Wann haben Sie zuletzt bei einer Hotline angerufen, um eine Versicherung abzuschliessen, Fragen zu einer Internetbestellung loszuwerden, sich über eine Flugreise zu informieren …? Dann hatten Sie wahrscheinlich jemanden am Telefon, der sich mit deutschem Namen meldete, mit süddeutschem Akzent oder in perfektem Hochdeutsch – und Ihnen ruhig und freundlich weiterzuhelfen versuchte? Aber hätten Sie gedacht, dass hinter dem deutschen Namen eine Stimme aus Istanbul stecken könnte? Ein Mensch, der in Deutschland aufwuchs, aber in der Türkei sein Geld verdienen muss?

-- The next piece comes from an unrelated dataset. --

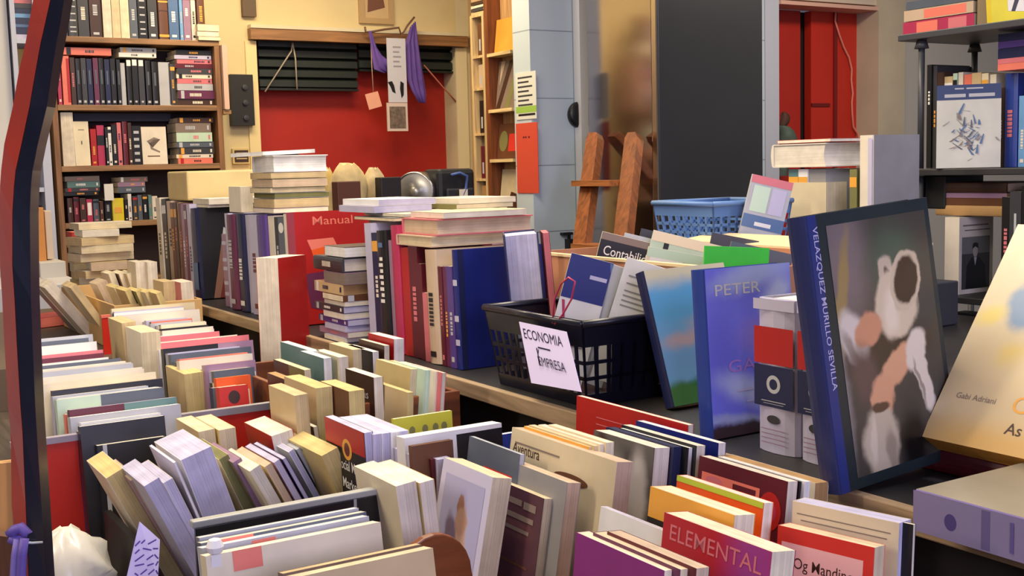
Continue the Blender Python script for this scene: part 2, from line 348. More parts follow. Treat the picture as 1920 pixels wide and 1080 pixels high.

Tatasächlich haben viele deutsche Firmen von der Lufthansa bis zu Neckermann ihre Callcenter ins Ausland verlegt und für einen geringen Lohn Menschen angestellt, die in Deutschland aufgewachsen sind. So wie Bülent, Murat, Fatos und Eidem, die alle in Istanbul in einem Callcenter arbeiten. Freiwillig sind die wenigsten von ihnen zurückgekehrt, und ihnen allen gemein ist die Zerissenheit zwischen den Kulturen gemein – der deutschen, in der sie geboren und aufgewachsen und sozialisert worden sind, und der türkischen der Eltern. Sie wurden von ihren Eltern gegen ihren Willen in die Türkei verfrachtet wie die im Schwarzwald aufgewachsene Fatoş oder der schwule Murat. Oder ausgewiesen wie Bülent, der mit dem frühen Tod seines Vaters nicht klarkam und sich in Gewalt verlor. Nicht selten suchen sie den Weg zurück, suchen andere „Deutschländer“ in der Türkei oder verzweifeln daran, dass sie zwar deutsch aufgewachsen sind, in Deutschland wohnen möchten, aber nicht mehr zurückdürfen.
Regisseurin Martina Priesser lässt die in diesem Film porträtierten Menschen selbst erzählen, fragt, wertet und kommentiert nicht. Über fast 90 Minuten sehen und hören wir die deutsch-türkikschen Migrationsgeschichten, und ganz unmerklich wachsen sie uns ans Herz, bis wir uns am Ende fragen, wie es weitergeht mit ihnen, die wir vielleicht vor einer Woche am Telefon hatten als Ilona Matzke oder Ralf Becker, die einen anderen Namen tragen, in der Türkei leben und ein großes Stück Deutschland mit sich tragen.
Eine warmherzige Dokumentation über Menschen zwischen zwei Kulturen, nachdem man sich unwillkürlich die Frage stellt, warum jemand, der in Deutschland aufgewachsen und bis zum Erwachsenwerden hier gelebt hat, der arbeiten kann und gut deutsch spricht, jede Möglichkeit verwehrt wird, zurückzukehren. Kritisch zu sehen sind natürlich auch deutsche Firmen, die solche Arbeitsplätze ins Ausland verlegen, um Geld zu sparen – und damit die Verhältnisse zementieren. Und man fragt sich natürlich – nicht wenig befremdet, warum sich Callcentermitarbeiterinnen, die in Istanbul angerufen werden, mit einem deutschen Namen melden müssen.